[3D scene scripts]
:::

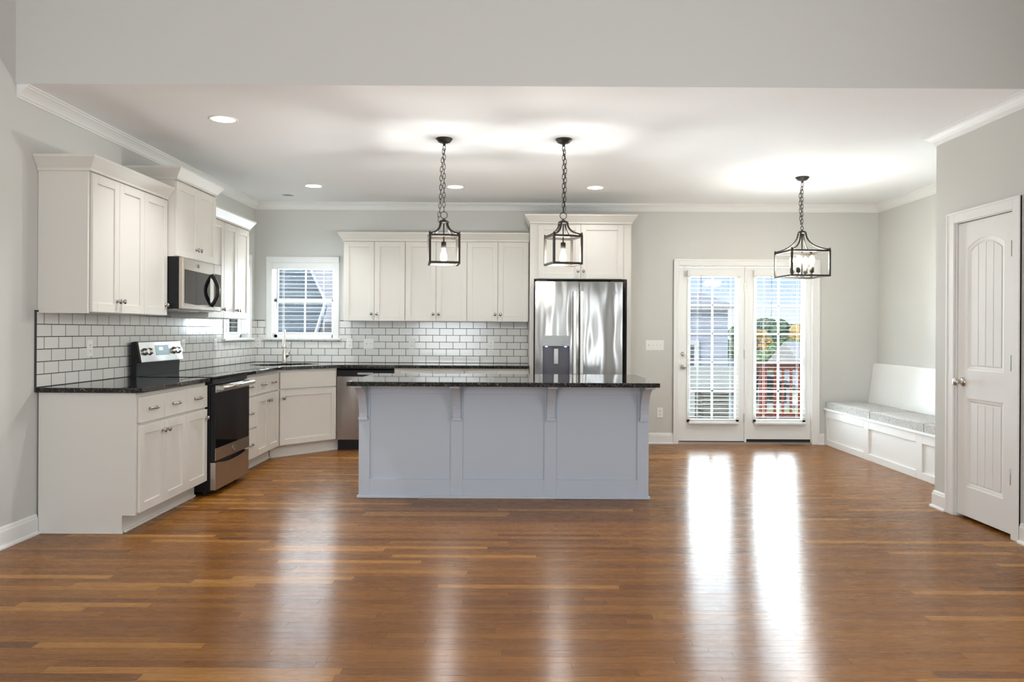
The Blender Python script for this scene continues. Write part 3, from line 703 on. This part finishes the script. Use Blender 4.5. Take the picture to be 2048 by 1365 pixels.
# ------------------------------------------------------------------ microwave
mw = thing('microwave', 'stainless over-the-range microwave with black curved handle', 'microwave', (-2.575, 5.886, 0), R9)
MWW = 0.764
obj('body', box(0, MWW, 0, 0.40, 1.440, 1.838), 'black', mw)
obj('vent_plate', MB().box(0.02, MWW - 0.02, 0.02, 0.36, 1.428, 1.440), 'greyplastic', mw)
obj('work_light', box(0.28, 0.45, 0.03, 0.13, 1.424, 1.4285), 'plastic', mw)
md = obj('door', MB().box(0.0, 0.60, -0.035, 0, 1.436, 1.836), 'steelwarm', mw, bevel=0.006)
obj('window', MB().prism([(0.035, 1.485), (0.25, 1.476), (0.52, 1.485), (0.52, 1.738), (0.035, 1.745)], 'y', -0.0375, -0.034), 'blackglass', md)
obj('control_strip', box(0.603, MWW, -0.035, 0, 1.436, 1.836), 'steelwarm', mw, bevel=0.006)
obj('control_panel', box(0.625, MWW - 0.012, -0.0375, -0.034, 1.475, 1.752), 'blackglass', mw)
hp = [(0.555, -0.035 - 0.055 * math.sin(PI * i / 12), 1.475 + 0.265 * i / 12) for i in range(13)]
obj('handle', MB().tube(hp, 0.015, 10), 'black', md)
obj('handle_trim', MB().tube([(x + 0.006, y - 0.009, z) for x, y, z in hp[1:-1]], 0.0085, 8), 'steel', md)
emblem(md, 0.285, -0.0365, 1.787, 0.016, 'greyplastic')

# ------------------------------------------------------------------ dishwasher
dw = thing('dishwasher', 'stainless steel dishwasher partly hidden by the island', 'dishwasher', (-1.896, 8.205, 0), 0)
obj('body', box(0.004, 0.606, 0.02, 0.58, 0.11, 0.878), 'black', dw)
obj('door', box(0.005, 0.605, -0.02, 0.02, 0.115, 0.792), steel('reflection_tinted_steel', (0.36, 0.32, 0.29), 0.22, 0.3), dw, bevel=0.005)  # brown of the reflected wood floor and island put into the base colour
obj('control_strip', MB().prism([(0.02, 0.79), (-0.008, 0.795), (0.008, 0.855), (0.02, 0.872)], 'x', 0.005, 0.605), 'black', dw)
obj('handle_recess', box(0.22, 0.39, -0.009, 0.0, 0.808, 0.832), 'greyplastic', dw, bevel=0.003)
obj('toe_kick', box(0.006, 0.604, 0.06, 0.10, 0.0, 0.112), 'black', dw)

# ------------------------------------------------------------------ refrigerator
fr = thing('refrigerator', 'stainless french door refrigerator with water dispenser', 'refrigerator', (0.2076, 7.99, 0), 0)
FW = 0.91
obj('body', box(0.005, FW - 0.005, 0.075, 0.79, 0.02, 1.775), 'black', fr)
dl = MB(); a, b, c, d_ = 0.081, 0.362, 0.80, 1.234
dl.box(0, a, 0, 0.07, 0.77, 1.80).box(b, 0.4525, 0, 0.07, 0.77, 1.80).box(a, b, 0, 0.07, 0.77, c).box(a, b, 0, 0.07, d_, 1.80).box(a, b, 0.062, 0.07, c, d_)
ld = obj('door', dl, 'steelfridge', fr)
rd = obj('door', box(0.4575, FW, 0, 0.07, 0.77, 1.80), 'steelfridge', fr, bevel=0.006)
fz = obj('freezer_drawer', box(0, FW, 0, 0.07, 0.05, 0.762), 'steelfridge', fr, bevel=0.006)
for dd, x in ((ld, 0.409), (rd, 0.480)):
    obj('handle', MB().box(x - 0.017, x + 0.017, -0.062, -0.042, 0.84, 1.70).box(x - 0.012, x + 0.012, -0.045, 0, 0.86, 0.90).box(x - 0.012, x + 0.012, -0.045, 0, 1.64, 1.68), 'bar', dd, bevel=0.006)
obj('handle', MB().box(0.08, FW - 0.08, -0.062, -0.042, 0.68, 0.714).box(0.1, 0.14, -0.045, 0, 0.685, 0.709).box(FW - 0.14, FW - 0.1, -0.045, 0, 0.685, 0.709), 'bar', fz, bevel=0.006)
ds = obj('dispenser', MB().box(a, b, 0.055, 0.061, c, d_ - 0.1).box(a, a + 0.004, 0.0, 0.06, c, d_).box(b - 0.004, b, 0, 0.06, c, d_).box(a, b, 0, 0.06, c, c + 0.006), mat('dark_dispenser_recess', (0.10, 0.095, 0.11), 0.35, 0.3), ld)
obj('dispenser_panel', box(a - 0.004, b + 0.004, -0.006, 0.06, 1.128, 1.238), 'greyplastic', ds, bevel=0.003)
obj('paddle', box((a + b) / 2 - 0.024, (a + b) / 2 + 0.024, 0.03, 0.036, 0.94, 1.105), 'chrome', ds, bevel=0.004)
obj('nozzle', MB().cyl(((a + b) / 2, 0.035, 1.10), 0.008, 0.03, 'z', 10), 'greyplastic', ds)
ind = MB()
for u in (0.02, 0.045, 0.19, 0.215):
    for q in range(3): ind.box(a + u, a + u + 0.018, -0.0072, -0.005, 1.145 + q * 0.03, 1.1465 + q * 0.03)
obj('indicator_marks', ind, 'slot', ds)
for u in (0.04, 0.24): obj('led_light', box(a + u - 0.012, a + u + 0.012, 0.045, 0.055, 1.118, 1.127), 'led', ds)
emblem(rd, 0.823, -0.001, 1.685, 0.018, 'greyplastic')
for u in (0.02, FW - 0.12): obj('hinge_cover', box(u, u + 0.10, 0.02, 0.12, 1.80, 1.815), 'black', fr)

# ------------------------------------------------------------------ island
IX, IY, IW = -1.19, 5.90, 2.217
il = thing('kitchen_island', 'blue-grey panelled kitchen island with four brackets', 'island', (IX, IY, 0), 0)
obj('body', box(0, IW, 0, 0.68, 0, 0.8815), 'isl', il)
ff = MB(); y0 = -0.014
for a, b in ((0, 0.085), (0.703, 0.796), (1.418, 1.513), (2.129, IW)): ff.box(a, b, y0, 0, 0, 0.8815)
for a, b in ((0.085, 0.703), (0.796, 1.418), (1.513, 2.129)):
    ff.box(a, b, y0, 0, 0, 0.147).box(a, b, y0, 0, 0.798, 0.8815)
obj('face_frame', ff, 'isl', il, bevel=0.0015, seg=1)
obj('shoe_molding', MB().box(-0.013, IW + 0.013, y0 - 0.013, y0, 0, 0.02).box(-0.013, 0, y0, 0.68, 0, 0.02).box(IW, IW + 0.013, y0, 0.68, 0, 0.02), 'isl', il, bevel=0.006)
for cx in (0.038, 0.750, 1.467, 2.178):
    hw = 0.031
    pr = [(y0, 0.862), (y0, 0.622), (-0.045, 0.622)] + [(-0.045 - 0.235 * (1 - math.cos(t * PI / 2)), 0.622 + 0.24 * math.sin(t * PI / 2)) for t in [i / 12 for i in range(1, 13)]]
    co = obj('bracket', MB().prism(pr, 'x', cx - hw, cx + hw), 'isl', il, bevel=0.002, seg=1)
    obj('bracket_cap', box(cx - hw - 0.006, cx + hw + 0.006, -0.30, y0, 0.862, 0.8815), 'isl', co, bevel=0.002, seg=1)
    obj('bracket_foot', box(cx - hw - 0.004, cx + hw + 0.004, -0.052, y0, 0.600, 0.622), 'isl', co, bevel=0.002, seg=1)

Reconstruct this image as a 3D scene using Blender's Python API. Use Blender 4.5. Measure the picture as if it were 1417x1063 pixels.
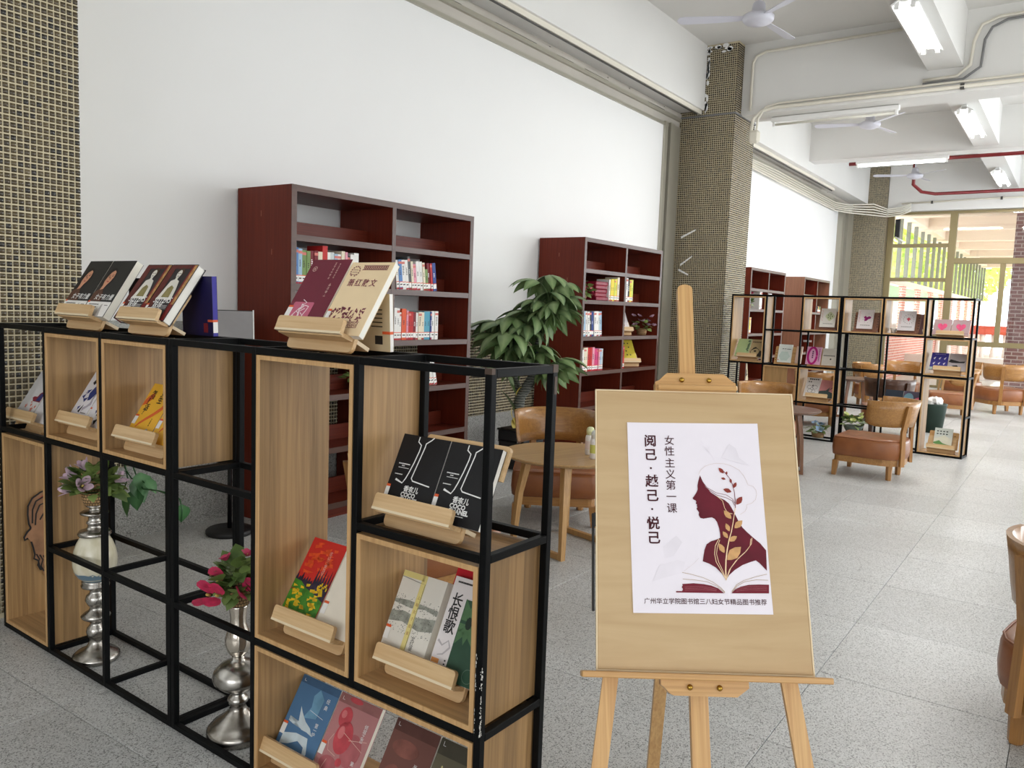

:::

WHAT YOU SHOULD DO:
Transcribe each line above verbatim, with the pictures left out.

SOLUTION FOR THIS PROBLEM:
The Blender Python script for this scene continues. Write part 3, from line 703 on. This part finishes the script. Use Blender 4.5. Take the picture to be 2048 by 1365 pixels.
# ------------------------------------------------------------------ microwave
mw = thing('microwave', 'stainless over-the-range microwave with black curved handle', 'microwave', (-2.575, 5.886, 0), R9)
MWW = 0.764
obj('body', box(0, MWW, 0, 0.40, 1.440, 1.838), 'black', mw)
obj('vent_plate', MB().box(0.02, MWW - 0.02, 0.02, 0.36, 1.428, 1.440), 'greyplastic', mw)
obj('work_light', box(0.28, 0.45, 0.03, 0.13, 1.424, 1.4285), 'plastic', mw)
md = obj('door', MB().box(0.0, 0.60, -0.035, 0, 1.436, 1.836), 'steelwarm', mw, bevel=0.006)
obj('window', MB().prism([(0.035, 1.485), (0.25, 1.476), (0.52, 1.485), (0.52, 1.738), (0.035, 1.745)], 'y', -0.0375, -0.034), 'blackglass', md)
obj('control_strip', box(0.603, MWW, -0.035, 0, 1.436, 1.836), 'steelwarm', mw, bevel=0.006)
obj('control_panel', box(0.625, MWW - 0.012, -0.0375, -0.034, 1.475, 1.752), 'blackglass', mw)
hp = [(0.555, -0.035 - 0.055 * math.sin(PI * i / 12), 1.475 + 0.265 * i / 12) for i in range(13)]
obj('handle', MB().tube(hp, 0.015, 10), 'black', md)
obj('handle_trim', MB().tube([(x + 0.006, y - 0.009, z) for x, y, z in hp[1:-1]], 0.0085, 8), 'steel', md)
emblem(md, 0.285, -0.0365, 1.787, 0.016, 'greyplastic')

# ------------------------------------------------------------------ dishwasher
dw = thing('dishwasher', 'stainless steel dishwasher partly hidden by the island', 'dishwasher', (-1.896, 8.205, 0), 0)
obj('body', box(0.004, 0.606, 0.02, 0.58, 0.11, 0.878), 'black', dw)
obj('door', box(0.005, 0.605, -0.02, 0.02, 0.115, 0.792), steel('reflection_tinted_steel', (0.36, 0.32, 0.29), 0.22, 0.3), dw, bevel=0.005)  # brown of the reflected wood floor and island put into the base colour
obj('control_strip', MB().prism([(0.02, 0.79), (-0.008, 0.795), (0.008, 0.855), (0.02, 0.872)], 'x', 0.005, 0.605), 'black', dw)
obj('handle_recess', box(0.22, 0.39, -0.009, 0.0, 0.808, 0.832), 'greyplastic', dw, bevel=0.003)
obj('toe_kick', box(0.006, 0.604, 0.06, 0.10, 0.0, 0.112), 'black', dw)

# ------------------------------------------------------------------ refrigerator
fr = thing('refrigerator', 'stainless french door refrigerator with water dispenser', 'refrigerator', (0.2076, 7.99, 0), 0)
FW = 0.91
obj('body', box(0.005, FW - 0.005, 0.075, 0.79, 0.02, 1.775), 'black', fr)
dl = MB(); a, b, c, d_ = 0.081, 0.362, 0.80, 1.234
dl.box(0, a, 0, 0.07, 0.77, 1.80).box(b, 0.4525, 0, 0.07, 0.77, 1.80).box(a, b, 0, 0.07, 0.77, c).box(a, b, 0, 0.07, d_, 1.80).box(a, b, 0.062, 0.07, c, d_)
ld = obj('door', dl, 'steelfridge', fr)
rd = obj('door', box(0.4575, FW, 0, 0.07, 0.77, 1.80), 'steelfridge', fr, bevel=0.006)
fz = obj('freezer_drawer', box(0, FW, 0, 0.07, 0.05, 0.762), 'steelfridge', fr, bevel=0.006)
for dd, x in ((ld, 0.409), (rd, 0.480)):
    obj('handle', MB().box(x - 0.017, x + 0.017, -0.062, -0.042, 0.84, 1.70).box(x - 0.012, x + 0.012, -0.045, 0, 0.86, 0.90).box(x - 0.012, x + 0.012, -0.045, 0, 1.64, 1.68), 'bar', dd, bevel=0.006)
obj('handle', MB().box(0.08, FW - 0.08, -0.062, -0.042, 0.68, 0.714).box(0.1, 0.14, -0.045, 0, 0.685, 0.709).box(FW - 0.14, FW - 0.1, -0.045, 0, 0.685, 0.709), 'bar', fz, bevel=0.006)
ds = obj('dispenser', MB().box(a, b, 0.055, 0.061, c, d_ - 0.1).box(a, a + 0.004, 0.0, 0.06, c, d_).box(b - 0.004, b, 0, 0.06, c, d_).box(a, b, 0, 0.06, c, c + 0.006), mat('dark_dispenser_recess', (0.10, 0.095, 0.11), 0.35, 0.3), ld)
obj('dispenser_panel', box(a - 0.004, b + 0.004, -0.006, 0.06, 1.128, 1.238), 'greyplastic', ds, bevel=0.003)
obj('paddle', box((a + b) / 2 - 0.024, (a + b) / 2 + 0.024, 0.03, 0.036, 0.94, 1.105), 'chrome', ds, bevel=0.004)
obj('nozzle', MB().cyl(((a + b) / 2, 0.035, 1.10), 0.008, 0.03, 'z', 10), 'greyplastic', ds)
ind = MB()
for u in (0.02, 0.045, 0.19, 0.215):
    for q in range(3): ind.box(a + u, a + u + 0.018, -0.0072, -0.005, 1.145 + q * 0.03, 1.1465 + q * 0.03)
obj('indicator_marks', ind, 'slot', ds)
for u in (0.04, 0.24): obj('led_light', box(a + u - 0.012, a + u + 0.012, 0.045, 0.055, 1.118, 1.127), 'led', ds)
emblem(rd, 0.823, -0.001, 1.685, 0.018, 'greyplastic')
for u in (0.02, FW - 0.12): obj('hinge_cover', box(u, u + 0.10, 0.02, 0.12, 1.80, 1.815), 'black', fr)

# ------------------------------------------------------------------ island
IX, IY, IW = -1.19, 5.90, 2.217
il = thing('kitchen_island', 'blue-grey panelled kitchen island with four brackets', 'island', (IX, IY, 0), 0)
obj('body', box(0, IW, 0, 0.68, 0, 0.8815), 'isl', il)
ff = MB(); y0 = -0.014
for a, b in ((0, 0.085), (0.703, 0.796), (1.418, 1.513), (2.129, IW)): ff.box(a, b, y0, 0, 0, 0.8815)
for a, b in ((0.085, 0.703), (0.796, 1.418), (1.513, 2.129)):
    ff.box(a, b, y0, 0, 0, 0.147).box(a, b, y0, 0, 0.798, 0.8815)
obj('face_frame', ff, 'isl', il, bevel=0.0015, seg=1)
obj('shoe_molding', MB().box(-0.013, IW + 0.013, y0 - 0.013, y0, 0, 0.02).box(-0.013, 0, y0, 0.68, 0, 0.02).box(IW, IW + 0.013, y0, 0.68, 0, 0.02), 'isl', il, bevel=0.006)
for cx in (0.038, 0.750, 1.467, 2.178):
    hw = 0.031
    pr = [(y0, 0.862), (y0, 0.622), (-0.045, 0.622)] + [(-0.045 - 0.235 * (1 - math.cos(t * PI / 2)), 0.622 + 0.24 * math.sin(t * PI / 2)) for t in [i / 12 for i in range(1, 13)]]
    co = obj('bracket', MB().prism(pr, 'x', cx - hw, cx + hw), 'isl', il, bevel=0.002, seg=1)
    obj('bracket_cap', box(cx - hw - 0.006, cx + hw + 0.006, -0.30, y0, 0.862, 0.8815), 'isl', co, bevel=0.002, seg=1)
    obj('bracket_foot', box(cx - hw - 0.004, cx + hw + 0.004, -0.052, y0, 0.600, 0.622), 'isl', co, bevel=0.002, seg=1)

Reconstruct this image as a 3D scene using Blender's Python API. Use Blender 4.5. Measure the picture as if it were 1417x1063 pixels.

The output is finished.